__Instructions for the task__: Locate the string "picks" throughout the material and copy every line in which it occurs.
---------- Dataset records ----------
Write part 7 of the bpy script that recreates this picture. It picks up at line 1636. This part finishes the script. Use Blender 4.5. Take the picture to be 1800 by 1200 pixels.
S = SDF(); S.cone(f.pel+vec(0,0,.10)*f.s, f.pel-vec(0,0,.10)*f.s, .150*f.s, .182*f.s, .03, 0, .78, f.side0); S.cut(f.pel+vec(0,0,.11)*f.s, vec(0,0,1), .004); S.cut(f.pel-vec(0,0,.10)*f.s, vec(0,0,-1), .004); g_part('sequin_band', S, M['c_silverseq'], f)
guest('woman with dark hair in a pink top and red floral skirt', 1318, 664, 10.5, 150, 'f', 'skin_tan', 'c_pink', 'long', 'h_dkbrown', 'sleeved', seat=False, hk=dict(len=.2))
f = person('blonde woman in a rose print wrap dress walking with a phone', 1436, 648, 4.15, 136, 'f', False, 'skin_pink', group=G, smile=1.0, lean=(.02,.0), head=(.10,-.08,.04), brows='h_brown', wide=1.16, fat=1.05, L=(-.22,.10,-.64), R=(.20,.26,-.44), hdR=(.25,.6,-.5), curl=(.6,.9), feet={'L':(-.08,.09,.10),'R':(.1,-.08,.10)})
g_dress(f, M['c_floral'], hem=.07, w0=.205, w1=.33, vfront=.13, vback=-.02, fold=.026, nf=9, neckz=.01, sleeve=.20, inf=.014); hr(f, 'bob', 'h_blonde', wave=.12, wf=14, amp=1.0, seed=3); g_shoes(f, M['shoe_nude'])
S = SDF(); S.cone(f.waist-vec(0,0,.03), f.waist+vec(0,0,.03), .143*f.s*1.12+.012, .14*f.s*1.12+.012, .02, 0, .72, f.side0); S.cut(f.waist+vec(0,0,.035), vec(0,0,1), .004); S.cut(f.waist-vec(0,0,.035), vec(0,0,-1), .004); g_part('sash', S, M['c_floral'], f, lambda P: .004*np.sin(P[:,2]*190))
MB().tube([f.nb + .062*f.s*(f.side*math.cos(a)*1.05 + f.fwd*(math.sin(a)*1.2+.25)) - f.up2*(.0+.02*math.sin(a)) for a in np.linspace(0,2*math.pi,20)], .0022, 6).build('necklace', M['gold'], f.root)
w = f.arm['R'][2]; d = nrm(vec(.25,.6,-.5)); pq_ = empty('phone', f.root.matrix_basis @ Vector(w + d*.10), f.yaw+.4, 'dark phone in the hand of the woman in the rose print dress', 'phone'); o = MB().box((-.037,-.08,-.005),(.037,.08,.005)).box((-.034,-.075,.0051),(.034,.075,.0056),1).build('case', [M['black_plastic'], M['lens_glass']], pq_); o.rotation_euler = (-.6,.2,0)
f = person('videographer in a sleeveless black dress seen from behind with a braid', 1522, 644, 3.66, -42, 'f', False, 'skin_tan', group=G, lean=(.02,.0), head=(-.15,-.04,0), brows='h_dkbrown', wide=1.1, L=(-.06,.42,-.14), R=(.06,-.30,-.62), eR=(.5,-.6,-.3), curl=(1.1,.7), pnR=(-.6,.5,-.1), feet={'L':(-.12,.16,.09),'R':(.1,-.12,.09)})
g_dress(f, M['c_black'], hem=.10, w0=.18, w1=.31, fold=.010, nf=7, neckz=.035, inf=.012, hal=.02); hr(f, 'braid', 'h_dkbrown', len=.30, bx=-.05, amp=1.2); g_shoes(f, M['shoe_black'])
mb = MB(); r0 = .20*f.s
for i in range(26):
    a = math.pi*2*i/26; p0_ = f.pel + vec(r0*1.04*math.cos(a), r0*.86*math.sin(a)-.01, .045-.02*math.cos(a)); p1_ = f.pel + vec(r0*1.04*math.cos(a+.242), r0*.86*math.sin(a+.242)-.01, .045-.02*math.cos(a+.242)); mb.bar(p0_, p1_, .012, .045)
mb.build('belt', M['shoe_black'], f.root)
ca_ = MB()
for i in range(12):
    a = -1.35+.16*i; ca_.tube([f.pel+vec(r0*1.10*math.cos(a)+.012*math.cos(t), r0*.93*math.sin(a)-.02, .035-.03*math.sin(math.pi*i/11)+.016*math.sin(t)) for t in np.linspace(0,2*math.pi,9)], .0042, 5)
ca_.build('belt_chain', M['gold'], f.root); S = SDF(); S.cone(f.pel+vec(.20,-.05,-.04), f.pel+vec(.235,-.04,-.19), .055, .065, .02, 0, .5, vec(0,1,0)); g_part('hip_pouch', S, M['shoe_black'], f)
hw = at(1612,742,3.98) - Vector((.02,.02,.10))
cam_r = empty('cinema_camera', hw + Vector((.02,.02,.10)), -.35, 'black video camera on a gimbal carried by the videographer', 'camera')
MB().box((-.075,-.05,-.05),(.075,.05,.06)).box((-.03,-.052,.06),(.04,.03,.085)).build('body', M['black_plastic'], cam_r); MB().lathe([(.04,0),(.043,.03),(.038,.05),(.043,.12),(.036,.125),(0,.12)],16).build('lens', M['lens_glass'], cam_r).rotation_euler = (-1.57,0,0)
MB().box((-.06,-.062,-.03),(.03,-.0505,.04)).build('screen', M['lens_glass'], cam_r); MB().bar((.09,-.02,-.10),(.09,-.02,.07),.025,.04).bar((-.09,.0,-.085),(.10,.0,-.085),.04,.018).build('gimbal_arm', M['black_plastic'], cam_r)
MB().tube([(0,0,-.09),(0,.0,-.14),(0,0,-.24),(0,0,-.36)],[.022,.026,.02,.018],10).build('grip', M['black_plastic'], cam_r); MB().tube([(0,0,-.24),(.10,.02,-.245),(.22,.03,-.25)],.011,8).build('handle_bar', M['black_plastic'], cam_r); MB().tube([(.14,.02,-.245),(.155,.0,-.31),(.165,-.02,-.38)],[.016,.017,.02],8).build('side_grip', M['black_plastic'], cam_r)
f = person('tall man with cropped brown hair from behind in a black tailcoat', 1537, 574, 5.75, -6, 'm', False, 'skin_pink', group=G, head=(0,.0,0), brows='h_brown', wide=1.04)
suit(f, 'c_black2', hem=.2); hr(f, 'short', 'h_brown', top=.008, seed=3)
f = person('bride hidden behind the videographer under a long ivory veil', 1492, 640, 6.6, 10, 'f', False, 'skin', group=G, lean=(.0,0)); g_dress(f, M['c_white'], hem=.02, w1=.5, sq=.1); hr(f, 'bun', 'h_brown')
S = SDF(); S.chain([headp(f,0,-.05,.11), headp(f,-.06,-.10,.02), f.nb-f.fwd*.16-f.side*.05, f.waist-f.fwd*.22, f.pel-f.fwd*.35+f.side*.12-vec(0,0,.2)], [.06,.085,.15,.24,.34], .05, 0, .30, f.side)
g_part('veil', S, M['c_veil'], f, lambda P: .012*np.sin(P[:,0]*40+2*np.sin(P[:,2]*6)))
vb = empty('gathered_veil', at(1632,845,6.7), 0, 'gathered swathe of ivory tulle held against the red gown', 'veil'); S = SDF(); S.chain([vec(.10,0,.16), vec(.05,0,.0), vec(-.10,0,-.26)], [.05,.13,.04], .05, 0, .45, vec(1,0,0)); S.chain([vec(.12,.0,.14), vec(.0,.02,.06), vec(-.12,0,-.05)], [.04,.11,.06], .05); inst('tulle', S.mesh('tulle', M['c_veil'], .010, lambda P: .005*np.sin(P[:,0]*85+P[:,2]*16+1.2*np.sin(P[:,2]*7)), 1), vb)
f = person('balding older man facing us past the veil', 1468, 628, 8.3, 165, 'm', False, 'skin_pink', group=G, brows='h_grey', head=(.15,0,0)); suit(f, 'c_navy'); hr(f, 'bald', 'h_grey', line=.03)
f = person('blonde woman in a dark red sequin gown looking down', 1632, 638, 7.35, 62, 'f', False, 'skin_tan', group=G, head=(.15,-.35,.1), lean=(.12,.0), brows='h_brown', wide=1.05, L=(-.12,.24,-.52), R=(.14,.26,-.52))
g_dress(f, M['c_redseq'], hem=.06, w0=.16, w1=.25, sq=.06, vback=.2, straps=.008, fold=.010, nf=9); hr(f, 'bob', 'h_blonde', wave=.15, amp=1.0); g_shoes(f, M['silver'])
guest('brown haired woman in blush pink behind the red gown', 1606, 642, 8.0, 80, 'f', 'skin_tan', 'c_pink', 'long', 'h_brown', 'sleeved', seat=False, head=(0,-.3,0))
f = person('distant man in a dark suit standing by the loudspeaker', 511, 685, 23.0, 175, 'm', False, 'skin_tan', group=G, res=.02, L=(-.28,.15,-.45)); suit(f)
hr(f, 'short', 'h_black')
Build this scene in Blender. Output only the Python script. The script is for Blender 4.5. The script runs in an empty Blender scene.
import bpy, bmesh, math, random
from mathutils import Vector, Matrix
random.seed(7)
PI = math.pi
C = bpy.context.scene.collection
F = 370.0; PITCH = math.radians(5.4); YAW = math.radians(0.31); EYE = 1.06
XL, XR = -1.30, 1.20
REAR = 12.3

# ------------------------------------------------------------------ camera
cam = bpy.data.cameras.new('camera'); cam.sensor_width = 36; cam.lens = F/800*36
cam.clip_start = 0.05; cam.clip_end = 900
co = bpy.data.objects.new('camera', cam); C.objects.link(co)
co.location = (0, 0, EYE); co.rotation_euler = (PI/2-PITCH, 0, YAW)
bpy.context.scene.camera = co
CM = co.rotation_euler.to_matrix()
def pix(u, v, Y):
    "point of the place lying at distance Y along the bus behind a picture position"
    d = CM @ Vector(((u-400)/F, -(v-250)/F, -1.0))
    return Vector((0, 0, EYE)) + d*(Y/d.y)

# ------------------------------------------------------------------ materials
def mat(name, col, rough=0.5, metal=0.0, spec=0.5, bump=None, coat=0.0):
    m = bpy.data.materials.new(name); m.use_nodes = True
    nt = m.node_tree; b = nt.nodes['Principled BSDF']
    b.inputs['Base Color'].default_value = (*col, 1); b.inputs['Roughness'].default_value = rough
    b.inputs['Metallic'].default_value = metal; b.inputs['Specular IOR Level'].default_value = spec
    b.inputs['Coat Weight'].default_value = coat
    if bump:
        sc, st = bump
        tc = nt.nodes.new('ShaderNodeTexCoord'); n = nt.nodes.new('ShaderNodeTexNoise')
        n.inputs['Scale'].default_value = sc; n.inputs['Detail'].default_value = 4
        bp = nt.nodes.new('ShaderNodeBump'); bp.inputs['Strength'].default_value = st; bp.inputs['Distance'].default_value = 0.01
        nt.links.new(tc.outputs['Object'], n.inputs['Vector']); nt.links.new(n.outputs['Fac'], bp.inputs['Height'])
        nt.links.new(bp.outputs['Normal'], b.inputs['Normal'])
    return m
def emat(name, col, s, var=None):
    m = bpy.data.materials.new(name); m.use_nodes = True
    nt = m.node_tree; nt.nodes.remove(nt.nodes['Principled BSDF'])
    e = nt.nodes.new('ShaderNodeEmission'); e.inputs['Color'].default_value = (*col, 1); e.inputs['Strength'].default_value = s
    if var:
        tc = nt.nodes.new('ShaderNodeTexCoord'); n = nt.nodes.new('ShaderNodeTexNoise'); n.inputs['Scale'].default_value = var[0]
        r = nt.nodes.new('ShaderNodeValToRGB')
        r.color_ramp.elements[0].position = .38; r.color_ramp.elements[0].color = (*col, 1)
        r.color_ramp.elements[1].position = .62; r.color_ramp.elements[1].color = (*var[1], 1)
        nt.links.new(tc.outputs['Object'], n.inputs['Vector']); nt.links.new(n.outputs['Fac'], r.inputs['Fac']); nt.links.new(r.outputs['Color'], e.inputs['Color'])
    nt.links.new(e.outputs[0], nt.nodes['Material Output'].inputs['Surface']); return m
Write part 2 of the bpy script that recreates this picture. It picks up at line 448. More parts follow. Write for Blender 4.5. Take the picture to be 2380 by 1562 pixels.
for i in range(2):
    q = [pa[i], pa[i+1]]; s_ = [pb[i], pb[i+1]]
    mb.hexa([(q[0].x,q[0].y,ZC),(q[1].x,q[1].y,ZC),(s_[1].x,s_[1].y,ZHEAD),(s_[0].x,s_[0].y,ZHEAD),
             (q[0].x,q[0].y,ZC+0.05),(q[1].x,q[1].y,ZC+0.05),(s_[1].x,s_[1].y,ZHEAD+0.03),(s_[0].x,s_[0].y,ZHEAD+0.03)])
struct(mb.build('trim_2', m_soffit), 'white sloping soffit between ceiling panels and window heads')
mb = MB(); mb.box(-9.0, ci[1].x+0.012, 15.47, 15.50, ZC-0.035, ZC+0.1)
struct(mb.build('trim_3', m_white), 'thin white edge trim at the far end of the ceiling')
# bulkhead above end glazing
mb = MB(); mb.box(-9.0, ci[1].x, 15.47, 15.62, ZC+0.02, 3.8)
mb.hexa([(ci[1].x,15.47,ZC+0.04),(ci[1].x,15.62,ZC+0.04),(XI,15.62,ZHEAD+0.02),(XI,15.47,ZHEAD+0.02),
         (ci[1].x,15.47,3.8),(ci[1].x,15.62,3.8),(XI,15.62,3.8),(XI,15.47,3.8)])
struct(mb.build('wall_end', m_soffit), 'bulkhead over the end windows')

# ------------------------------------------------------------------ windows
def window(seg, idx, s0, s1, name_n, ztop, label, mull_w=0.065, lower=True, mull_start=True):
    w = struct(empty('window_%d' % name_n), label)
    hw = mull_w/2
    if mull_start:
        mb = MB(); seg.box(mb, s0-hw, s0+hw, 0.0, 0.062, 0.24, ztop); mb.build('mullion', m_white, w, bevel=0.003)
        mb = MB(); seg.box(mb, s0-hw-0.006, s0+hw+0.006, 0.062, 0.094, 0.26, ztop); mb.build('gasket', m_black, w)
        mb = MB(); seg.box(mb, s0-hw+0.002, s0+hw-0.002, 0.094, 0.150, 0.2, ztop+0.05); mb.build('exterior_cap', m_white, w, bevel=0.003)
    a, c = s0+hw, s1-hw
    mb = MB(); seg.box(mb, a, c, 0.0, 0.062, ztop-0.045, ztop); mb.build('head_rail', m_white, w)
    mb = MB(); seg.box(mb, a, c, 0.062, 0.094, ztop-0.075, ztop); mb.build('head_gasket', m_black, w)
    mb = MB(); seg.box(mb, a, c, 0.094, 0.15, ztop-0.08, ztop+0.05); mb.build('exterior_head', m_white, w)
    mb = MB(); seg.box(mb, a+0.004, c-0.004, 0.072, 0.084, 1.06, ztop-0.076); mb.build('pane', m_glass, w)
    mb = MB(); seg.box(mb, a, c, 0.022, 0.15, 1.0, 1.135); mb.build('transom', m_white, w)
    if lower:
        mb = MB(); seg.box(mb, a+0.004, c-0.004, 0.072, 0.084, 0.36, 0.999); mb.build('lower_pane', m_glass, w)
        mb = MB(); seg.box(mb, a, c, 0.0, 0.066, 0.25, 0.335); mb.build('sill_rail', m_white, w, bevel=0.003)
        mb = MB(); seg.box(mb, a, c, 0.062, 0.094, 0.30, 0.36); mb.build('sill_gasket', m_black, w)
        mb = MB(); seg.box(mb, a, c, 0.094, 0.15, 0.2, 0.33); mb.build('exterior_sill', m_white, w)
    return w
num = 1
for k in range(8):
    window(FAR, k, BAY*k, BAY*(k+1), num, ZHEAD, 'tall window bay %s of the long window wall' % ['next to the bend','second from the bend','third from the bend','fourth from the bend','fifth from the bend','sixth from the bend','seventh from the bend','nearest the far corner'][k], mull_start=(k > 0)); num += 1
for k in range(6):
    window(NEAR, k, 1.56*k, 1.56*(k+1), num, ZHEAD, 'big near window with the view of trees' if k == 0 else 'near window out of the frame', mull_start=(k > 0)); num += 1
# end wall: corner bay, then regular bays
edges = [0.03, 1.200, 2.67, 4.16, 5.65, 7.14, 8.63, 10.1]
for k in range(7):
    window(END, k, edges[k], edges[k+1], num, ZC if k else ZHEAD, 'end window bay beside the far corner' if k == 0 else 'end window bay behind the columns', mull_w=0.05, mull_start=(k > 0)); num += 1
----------
__Task result__:
Write part 7 of the bpy script that recreates this picture. It picks up at line 1636. This part finishes the script. Use Blender 4.5. Take the picture to be 1800 by 1200 pixels.
Write part 2 of the bpy script that recreates this picture. It picks up at line 448. More parts follow. Write for Blender 4.5. Take the picture to be 2380 by 1562 pixels.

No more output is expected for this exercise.